• [Problem to solve]
Verbatim output of all the material below is required.

• [Collected material]
+-------+
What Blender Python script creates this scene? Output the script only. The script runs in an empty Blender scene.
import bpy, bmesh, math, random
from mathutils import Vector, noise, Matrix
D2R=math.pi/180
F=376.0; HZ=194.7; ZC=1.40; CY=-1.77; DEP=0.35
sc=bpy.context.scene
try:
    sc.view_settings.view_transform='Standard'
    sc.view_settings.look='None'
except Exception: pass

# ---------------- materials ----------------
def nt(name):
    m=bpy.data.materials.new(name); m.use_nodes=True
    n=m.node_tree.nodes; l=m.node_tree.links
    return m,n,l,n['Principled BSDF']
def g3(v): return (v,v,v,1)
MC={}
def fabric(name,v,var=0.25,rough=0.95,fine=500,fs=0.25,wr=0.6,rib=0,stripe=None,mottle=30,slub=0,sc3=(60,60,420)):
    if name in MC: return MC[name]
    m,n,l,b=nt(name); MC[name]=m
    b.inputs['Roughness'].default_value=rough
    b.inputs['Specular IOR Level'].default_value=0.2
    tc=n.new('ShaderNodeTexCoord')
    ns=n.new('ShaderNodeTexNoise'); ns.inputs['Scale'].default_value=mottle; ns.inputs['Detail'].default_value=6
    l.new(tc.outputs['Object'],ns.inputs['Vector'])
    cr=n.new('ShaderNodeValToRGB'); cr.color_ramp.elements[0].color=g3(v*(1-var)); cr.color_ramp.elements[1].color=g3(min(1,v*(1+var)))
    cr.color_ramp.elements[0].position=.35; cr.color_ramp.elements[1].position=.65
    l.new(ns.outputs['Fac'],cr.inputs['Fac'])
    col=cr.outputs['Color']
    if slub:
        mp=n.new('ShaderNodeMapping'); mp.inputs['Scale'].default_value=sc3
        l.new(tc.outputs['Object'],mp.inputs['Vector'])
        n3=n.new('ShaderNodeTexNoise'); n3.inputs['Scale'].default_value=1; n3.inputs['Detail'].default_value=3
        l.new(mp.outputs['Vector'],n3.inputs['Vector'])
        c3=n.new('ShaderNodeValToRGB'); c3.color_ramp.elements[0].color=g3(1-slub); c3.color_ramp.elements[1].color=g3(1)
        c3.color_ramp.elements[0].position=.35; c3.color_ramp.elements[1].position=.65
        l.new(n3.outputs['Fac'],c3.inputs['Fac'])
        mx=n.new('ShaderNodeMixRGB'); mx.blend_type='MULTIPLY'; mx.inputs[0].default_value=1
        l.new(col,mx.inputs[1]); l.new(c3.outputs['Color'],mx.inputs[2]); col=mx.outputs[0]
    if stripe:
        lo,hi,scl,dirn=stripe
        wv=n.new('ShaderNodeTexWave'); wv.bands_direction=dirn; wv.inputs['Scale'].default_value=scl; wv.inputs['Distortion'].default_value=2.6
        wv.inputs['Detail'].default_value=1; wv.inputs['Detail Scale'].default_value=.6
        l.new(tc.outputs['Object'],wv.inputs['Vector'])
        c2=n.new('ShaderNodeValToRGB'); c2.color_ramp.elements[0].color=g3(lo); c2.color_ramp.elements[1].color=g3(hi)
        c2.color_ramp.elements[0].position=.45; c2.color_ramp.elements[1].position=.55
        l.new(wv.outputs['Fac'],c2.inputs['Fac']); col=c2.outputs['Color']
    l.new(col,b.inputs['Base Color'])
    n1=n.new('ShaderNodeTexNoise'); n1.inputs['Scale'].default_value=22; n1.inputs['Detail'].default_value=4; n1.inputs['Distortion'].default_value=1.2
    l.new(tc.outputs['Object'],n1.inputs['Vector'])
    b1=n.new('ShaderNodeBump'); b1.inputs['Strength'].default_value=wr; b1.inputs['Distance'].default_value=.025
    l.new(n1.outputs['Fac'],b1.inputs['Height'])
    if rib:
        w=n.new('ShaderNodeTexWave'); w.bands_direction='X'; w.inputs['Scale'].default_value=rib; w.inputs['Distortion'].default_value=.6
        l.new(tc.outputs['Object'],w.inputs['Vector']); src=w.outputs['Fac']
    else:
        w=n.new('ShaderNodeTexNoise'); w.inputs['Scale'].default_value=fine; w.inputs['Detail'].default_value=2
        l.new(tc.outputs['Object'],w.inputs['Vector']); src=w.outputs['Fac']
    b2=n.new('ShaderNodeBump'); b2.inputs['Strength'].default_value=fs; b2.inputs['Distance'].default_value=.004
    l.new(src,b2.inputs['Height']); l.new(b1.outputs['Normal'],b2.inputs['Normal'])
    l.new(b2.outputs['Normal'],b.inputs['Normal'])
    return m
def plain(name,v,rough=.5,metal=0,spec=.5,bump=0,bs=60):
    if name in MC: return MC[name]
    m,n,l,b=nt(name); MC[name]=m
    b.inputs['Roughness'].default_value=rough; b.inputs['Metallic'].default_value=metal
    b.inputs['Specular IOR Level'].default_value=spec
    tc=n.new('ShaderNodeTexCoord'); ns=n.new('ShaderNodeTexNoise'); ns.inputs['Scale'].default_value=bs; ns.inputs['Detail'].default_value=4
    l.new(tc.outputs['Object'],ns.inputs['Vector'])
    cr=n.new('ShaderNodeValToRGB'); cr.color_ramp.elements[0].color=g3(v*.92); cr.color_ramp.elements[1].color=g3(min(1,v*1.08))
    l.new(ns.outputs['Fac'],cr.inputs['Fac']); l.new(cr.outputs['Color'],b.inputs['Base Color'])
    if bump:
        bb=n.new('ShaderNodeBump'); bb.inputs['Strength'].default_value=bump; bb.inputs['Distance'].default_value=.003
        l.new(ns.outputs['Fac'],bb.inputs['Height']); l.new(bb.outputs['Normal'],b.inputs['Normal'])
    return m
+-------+
• [Final answer]
What Blender Python script creates this scene? Output the script only. The script runs in an empty Blender scene.
import bpy, bmesh, math, random
from mathutils import Vector, noise, Matrix
D2R=math.pi/180
F=376.0; HZ=194.7; ZC=1.40; CY=-1.77; DEP=0.35
sc=bpy.context.scene
try:
    sc.view_settings.view_transform='Standard'
    sc.view_settings.look='None'
except Exception: pass

# ---------------- materials ----------------
def nt(name):
    m=bpy.data.materials.new(name); m.use_nodes=True
    n=m.node_tree.nodes; l=m.node_tree.links
    return m,n,l,n['Principled BSDF']
def g3(v): return (v,v,v,1)
MC={}
def fabric(name,v,var=0.25,rough=0.95,fine=500,fs=0.25,wr=0.6,rib=0,stripe=None,mottle=30,slub=0,sc3=(60,60,420)):
    if name in MC: return MC[name]
    m,n,l,b=nt(name); MC[name]=m
    b.inputs['Roughness'].default_value=rough
    b.inputs['Specular IOR Level'].default_value=0.2
    tc=n.new('ShaderNodeTexCoord')
    ns=n.new('ShaderNodeTexNoise'); ns.inputs['Scale'].default_value=mottle; ns.inputs['Detail'].default_value=6
    l.new(tc.outputs['Object'],ns.inputs['Vector'])
    cr=n.new('ShaderNodeValToRGB'); cr.color_ramp.elements[0].color=g3(v*(1-var)); cr.color_ramp.elements[1].color=g3(min(1,v*(1+var)))
    cr.color_ramp.elements[0].position=.35; cr.color_ramp.elements[1].position=.65
    l.new(ns.outputs['Fac'],cr.inputs['Fac'])
    col=cr.outputs['Color']
    if slub:
        mp=n.new('ShaderNodeMapping'); mp.inputs['Scale'].default_value=sc3
        l.new(tc.outputs['Object'],mp.inputs['Vector'])
        n3=n.new('ShaderNodeTexNoise'); n3.inputs['Scale'].default_value=1; n3.inputs['Detail'].default_value=3
        l.new(mp.outputs['Vector'],n3.inputs['Vector'])
        c3=n.new('ShaderNodeValToRGB'); c3.color_ramp.elements[0].color=g3(1-slub); c3.color_ramp.elements[1].color=g3(1)
        c3.color_ramp.elements[0].position=.35; c3.color_ramp.elements[1].position=.65
        l.new(n3.outputs['Fac'],c3.inputs['Fac'])
        mx=n.new('ShaderNodeMixRGB'); mx.blend_type='MULTIPLY'; mx.inputs[0].default_value=1
        l.new(col,mx.inputs[1]); l.new(c3.outputs['Color'],mx.inputs[2]); col=mx.outputs[0]
    if stripe:
        lo,hi,scl,dirn=stripe
        wv=n.new('ShaderNodeTexWave'); wv.bands_direction=dirn; wv.inputs['Scale'].default_value=scl; wv.inputs['Distortion'].default_value=2.6
        wv.inputs['Detail'].default_value=1; wv.inputs['Detail Scale'].default_value=.6
        l.new(tc.outputs['Object'],wv.inputs['Vector'])
        c2=n.new('ShaderNodeValToRGB'); c2.color_ramp.elements[0].color=g3(lo); c2.color_ramp.elements[1].color=g3(hi)
        c2.color_ramp.elements[0].position=.45; c2.color_ramp.elements[1].position=.55
        l.new(wv.outputs['Fac'],c2.inputs['Fac']); col=c2.outputs['Color']
    l.new(col,b.inputs['Base Color'])
    n1=n.new('ShaderNodeTexNoise'); n1.inputs['Scale'].default_value=22; n1.inputs['Detail'].default_value=4; n1.inputs['Distortion'].default_value=1.2
    l.new(tc.outputs['Object'],n1.inputs['Vector'])
    b1=n.new('ShaderNodeBump'); b1.inputs['Strength'].default_value=wr; b1.inputs['Distance'].default_value=.025
    l.new(n1.outputs['Fac'],b1.inputs['Height'])
    if rib:
        w=n.new('ShaderNodeTexWave'); w.bands_direction='X'; w.inputs['Scale'].default_value=rib; w.inputs['Distortion'].default_value=.6
        l.new(tc.outputs['Object'],w.inputs['Vector']); src=w.outputs['Fac']
    else:
        w=n.new('ShaderNodeTexNoise'); w.inputs['Scale'].default_value=fine; w.inputs['Detail'].default_value=2
        l.new(tc.outputs['Object'],w.inputs['Vector']); src=w.outputs['Fac']
    b2=n.new('ShaderNodeBump'); b2.inputs['Strength'].default_value=fs; b2.inputs['Distance'].default_value=.004
    l.new(src,b2.inputs['Height']); l.new(b1.outputs['Normal'],b2.inputs['Normal'])
    l.new(b2.outputs['Normal'],b.inputs['Normal'])
    return m
def plain(name,v,rough=.5,metal=0,spec=.5,bump=0,bs=60):
    if name in MC: return MC[name]
    m,n,l,b=nt(name); MC[name]=m
    b.inputs['Roughness'].default_value=rough; b.inputs['Metallic'].default_value=metal
    b.inputs['Specular IOR Level'].default_value=spec
    tc=n.new('ShaderNodeTexCoord'); ns=n.new('ShaderNodeTexNoise'); ns.inputs['Scale'].default_value=bs; ns.inputs['Detail'].default_value=4
    l.new(tc.outputs['Object'],ns.inputs['Vector'])
    cr=n.new('ShaderNodeValToRGB'); cr.color_ramp.elements[0].color=g3(v*.92); cr.color_ramp.elements[1].color=g3(min(1,v*1.08))
    l.new(ns.outputs['Fac'],cr.inputs['Fac']); l.new(cr.outputs['Color'],b.inputs['Base Color'])
    if bump:
        bb=n.new('ShaderNodeBump'); bb.inputs['Strength'].default_value=bump; bb.inputs['Distance'].default_value=.003
        l.new(ns.outputs['Fac'],bb.inputs['Height']); l.new(bb.outputs['Normal'],b.inputs['Normal'])
    return m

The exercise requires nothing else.